[Rows from a 3D scene dataset]
####
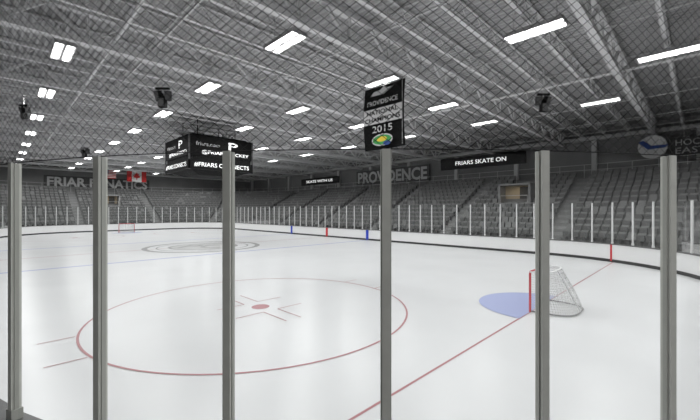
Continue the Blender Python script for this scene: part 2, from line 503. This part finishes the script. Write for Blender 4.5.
# ------------------------------------------------------------------ championship banner
bn = empty('hanging_banner'); mb = MB()
bx, by, bw = -10.35, 12.6, 2.4; zt_, zb_ = 8.95, 5.95
N = 10; HB = zt_-zb_
def bp_(u, z): return (bx+(u-.5)*bw, by+.10*math.sin(u*math.pi)-.12*math.sin((zt_-z)/HB*math.pi), z)
for a in range(N):
    for b in range(N):
        z0 = zb_+(zt_-zb_)*b/N; z1_ = zb_+(zt_-zb_)*(b+1)/N
        mb.face([bp_(a/N, z0), bp_((a+1)/N, z0), bp_((a+1)/N, z1_), bp_(a/N, z1_)], 'black')
mb.tube([(bx-1.25, by, zt_), (bx+1.25, by, zt_)], .035, 'steelg', 6)
for a in (-1.1, 1.1): mb.bar((bx+a, by, zt_), (bx+a, by, CZ-.02), .02, 'steelg')
mb.obj('cloth', bn)
mb = MB(); f = by-.17
def zz(t): return zt_-t*HB     # t: 0 top, 1 bottom
def R_(x0, x1, z0, z1, k, ff=f): mb.face([(bx+x0, ff, z0), (bx+x1, ff, z0), (bx+x1, ff, z1), (bx+x0, ff, z1)], k)
R_(-1.16, 1.16, zz(.61), zz(.37), 'bantxt')
mb.text('PROVIDENCE', (bx, f, zz(.28)), (1,0,0), (0,0,1), 1.8, .22, 'bantxt')
mb.face([(bx+p[0], f, zz(.14)+p[1]) for p in ((-.7,-.08),(.1,-.1),(.7,.16),(.3,.14),(.15,.28),(-.1,.12),(-.5,.1))], 'bantxt')
mb.text('NATIONAL', (bx, f-.015, zz(.432)), (1,0,0), (0,0,1), 1.85, .21, 'black', .04)
mb.text('CHAMPIONS', (bx, f-.015, zz(.545)), (1,0,0), (0,0,1), 2.1, .21, 'black', .04)
mb.text('2015', (bx, f, zz(.695)), (1,0,0), (0,0,1), 1.2, .32, 'bantxt')
def ell(rx, rz, cz, k, ff, cx=0): mb.face([(bx+cx+rx*math.cos(t*.2618), ff, cz+rz*math.sin(t*.2618)) for t in range(24)], k)
ell(.62, .28, zz(.87), 'bantxt', f); ell(.55, .22, zz(.87), 'green', f-.01); ell(.3, .12, zz(.86), 'yellow', f-.02); ell(.22, .1, zz(.93), 'swoosh', f-.02, .3)
for a in (-1.17, 1.13): R_(a, a+.04, zb_+.05, zt_-.08, 'greyl')
mb.obj('lettering', bn)

# ------------------------------------------------------------------ loudspeakers
def speaker(x, y, z, s=1.0):
    mb = MB()
    for k, (a, t) in enumerate(((-.45, .5), (.45, .5), (0, .15))):
        rx = Vector((math.cos(.785+a), math.sin(.785+a), 0)); up = Vector((0, 0, 1))
        fw = up.cross(rx); az = (up*math.cos(t*.6)+fw*math.sin(t*.6)*-1).normalized()
        c = Vector((x, y, z))+rx*a*.7*s+Vector((0, 0, -.35*(k == 2)))
        ay = az.cross(rx)
        mb.box(c, (.42*s, .38*s, .62*s), 'black', rx, ay, az)
        mb.box(c-ay*.2*s, (.34*s, .03, .52*s), 'walld', rx, ay, az)
    mb.box((x, y, z+.42*s), (.9*s, .12, .08), 'black', (1/S2, 1/S2, 0))
    mb.bar((x, y, z+.1), (x, y, CZ-.02), .035, 'steelg')
    mb.obj('loudspeaker_cluster')
speaker(-17.2, 5.2, 8.3, .7); speaker(-5.3, 18.4, 8.35, .65); speaker(-25.4, .9, 8.45, .5); speaker(-40, 5.5, 8.5, .7)

# ------------------------------------------------------------------ signs
def sign(name, txt, c, r, w, h, bg, fg, tw=.9, th=.6, off=.02):
    mb = MB(); c = Vector(c); r = Vector(r); nrm = r.cross(Vector((0, 0, 1)))
    mb.box(c, (w, .16, h), bg, r, None)
    mb.text(txt, c+nrm*.1, r, (0, 0, 1), w*tw, h*th, fg, off)
    return mb.obj(name)
yw = WY1-.09
sign('school_name_sign', 'PROVIDENCE', (-31.1, yw-.5, 7.95), (1, 0, 0), 13, 2.1, 'walld', 'signtxt', .95, .8, .06)
sign('fan_section_sign', 'FRIAR FANATICS', (WX0+.09, 12.4, 7.7), (0, 1, 0), 15, 1.9, 'walld', 'signtxt', .95, .8, .06)
sign('ribbon_display', 'FRIARS SKATE ON', (-17.9, yw-.6, 8.7), (1, 0, 0), 10, 1.35, 'black', 'led', .6, .35)
sign('ribbon_display', 'SKATE WITH US', (-46.5, yw-.6, 8.1), (1, 0, 0), 10, 1.1, 'black', 'led', .7, .4)
mb = MB(); ys_ = yw-1.1   # conference sign
mb.box((.9, ys_, 8.2), (5.2, .14, 1.4), 'walld')
mb.text('HOCKEY', (-.1, ys_-.09, 8.5), (1,0,0), (0,0,1), 2.6, .5, 'signtxt'); mb.text('EAST', (-.5, ys_-.09, 7.85), (1,0,0), (0,0,1), 1.8, .5, 'signtxt')
cx_, cz_ = -2.8, 8.35
mb.tube([(cx_, ys_-.02, cz_), (cx_, ys_-.16, cz_)], .95, 'board', 28)
mb.face([(cx_+a, ys_-.18, cz_+b) for a, b in ((-.9, .45), (-.3, -.2), (.8, -.15), (1.0, .1), (-.05, .1), (-.6, .6))], 'swoosh')
for a in (-.9, 3.0): mb.bar((a, ys_, 8.85), (a, ys_, CZ-.02), .04, 'steelg')
mb.bar((cx_, ys_, 9.2), (cx_, ys_, CZ-.02), .04, 'steelg')
mb.obj('conference_sign')
# upper fascia
mb = MB()
mb.box((cxm, WY1-.5, 9.75), (WX1-WX0-2, .9, .35), 'wallL'); mb.box((WX0+.5, cym, 9.75), (.9, WY1-WY0-2, .35), 'wallL')
mb.obj('trim_1')
mb = MB()
for x in range(-70, 12, 7):
    mb.box((x, WY1-.30, (ZC+9.6)/2), (.4, .4, 9.6-ZC-.02), 'steelg')
mb.obj('arena_columns')

# ------------------------------------------------------------------ flags
def flag(x, y, z, w, h, kind):
    e_ = empty('canadian_flag' if kind == 'ca' else 'american_flag'); mb = MB()
    def q(a, b, c, d, k, ex=0): mb.face([(x+ex, y+a, z+c), (x+ex, y+b, z+c), (x+ex, y+b, z+d), (x+ex, y+a, z+d)], k)
    if kind == 'ca':
        q(-w/2, -w/4, -h/2, h/2, 'flagred'); q(-w/4, w/4, -h/2, h/2, 'white'); q(w/4, w/2, -h/2, h/2, 'flagred')
        leaf = [(0,.5),(.12,.28),(.26,.34),(.2,.1),(.42,.14),(.3,-.05),(.36,-.15),(.06,-.2),(.04,-.45),(-.04,-.45),(-.06,-.2),(-.36,-.15),(-.3,-.05),(-.42,.14),(-.2,.1),(-.26,.34),(-.12,.28)]
        mb.face([(x+.03, y+a*h*.75, z+b*h*.75) for a, b in leaf], 'flagred')
    else:
        for i in range(13): q(-w/2, w/2, -h/2+h*i/13, -h/2+h*(i+1)/13, 'flagred' if i % 2 == 0 else 'white')
        q(-w/2, -w*.1, 0, h/2, 'flagblue', .03)
    mb.tube([(x, y-w/2, z+h/2), (x, y+w/2, z+h/2)], .03, 'steelg', 6)
    for a in (-w/2, w/2): mb.bar((x, y+a, z+h/2), (x, y+a, CZ), .02, 'black')
    mb.obj('flag_cloth', e_)
flag(-70, 17.0, 9.0, 3.0, 1.9, 'ca'); flag(-70, 13.0, 9.2, 1.8, 1.6, 'us')

# ------------------------------------------------------------------ goals
def goal(gx, sg):
    e_ = empty('hockey_goal'); mb = MB(); W = .915; Hh = 1.22; r = .035
    def P(a, y, z): return (gx+sg*a, GY+y, z)
    mb.tube([P(0, -W, 0.01), P(0, -W, Hh-.05), P(0, -W+.05, Hh), P(0, W-.05, Hh), P(0, W, Hh-.05), P(0, W, 0.01)], r, 'goalred', 8)
    def path(D, z, n=28):
        pts = []; w = W
        for t in range(n+1):
            u = t/n*math.pi; c_, s_ = math.cos(u), math.sin(u)
            pts.append(P(D*abs(s_)**.55, -w*(1 if c_ > 0 else -1)*abs(c_)**.6, z))
        return pts
    mb.tube(path(1.12, .04), .022, 'greyl', 6)
    mb.tube(path(.5, Hh), .022, 'white', 6)
    mb.tube([P(.5, 0, Hh), P(1.12, 0, .04)], .018, 'white', 6)
    mb.tube([P(0, 0, Hh), P(.5, 0, Hh)], .018, 'white', 6)
    mb.obj('frame', e_, True)
    mb = MB(); lv = 16; prev = None; n = 36
    rows = [path(1.10-(.60)*(i/lv)**1.3, .05+(Hh-.06)*i/lv, n) for i in range(lv+1)]
    for i, rw in enumerate(rows):
        for a, b in zip(rw, rw[1:]): mb.bar(a, b, .009, 'net')
        if i: 
            for a, b in zip(rows[i-1], rw): mb.bar(a, b, .009, 'net')
    for t in range(1, n): 
        a = rows[-1][t]; mb.bar(a, (gx, a[1], Hh), .009, 'net')
    for t in range(1, 6): 
        mb.bar(P(.5*t/6, -W, Hh), P(.5*t/6, W, Hh), .009, 'net')
    mb.obj('netting', e_)
goal(-3.65, 1); goal(-55.6, -1)

# ------------------------------------------------------------------ world / camera
wd = bpy.data.worlds.new('world'); sc.world = wd; wd.use_nodes = True
wd.node_tree.nodes['Background'].inputs['Color'].default_value = (.5, .5, .5, 1)
wd.node_tree.nodes['Background'].inputs['Strength'].default_value = .3
cd = bpy.data.cameras.new('camera'); co = bpy.data.objects.new('camera', cd); sc.collection.objects.link(co)
co.location = (0, 0, 3.1); co.rotation_euler = (math.radians(90), 0, math.radians(45))
cd.lens = 18; cd.sensor_width = 36; cd.clip_start = .05; cd.clip_end = 300
sc.camera = co
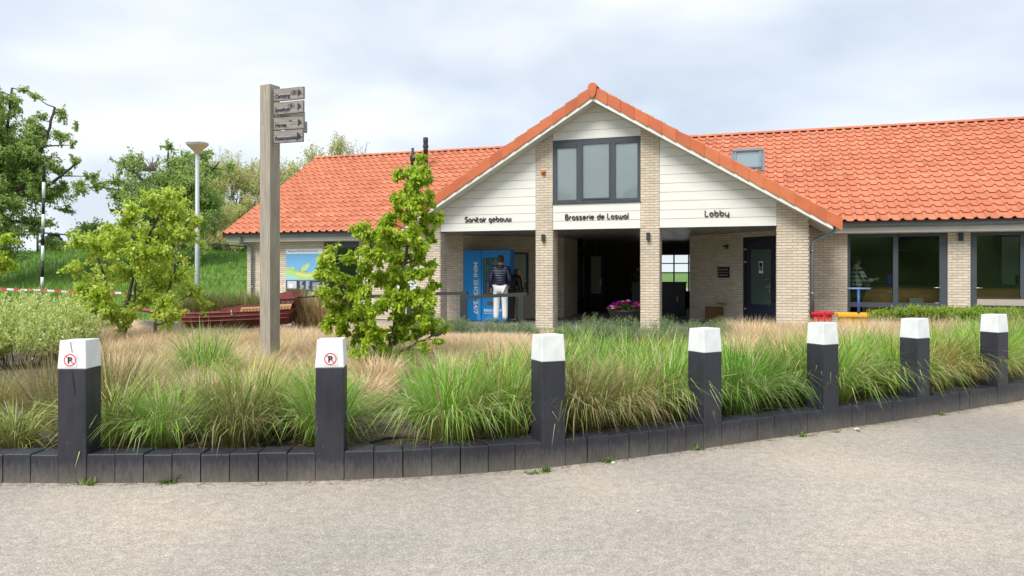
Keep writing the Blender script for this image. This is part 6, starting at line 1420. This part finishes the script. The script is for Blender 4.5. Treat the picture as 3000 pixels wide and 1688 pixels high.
####
__EXERCISE GOAL__:
Above are the records; copy every line in them that holds the word "finishes".

__WORKED SOLUTION__:
Continue the Blender Python script for this scene: part 2, from line 503. This part finishes the script. Write for Blender 4.5.
Keep writing the Blender script for this image. This is part 6, starting at line 1420. This part finishes the script. The script is for Blender 4.5. Treat the picture as 3000 pixels wide and 1688 pixels high.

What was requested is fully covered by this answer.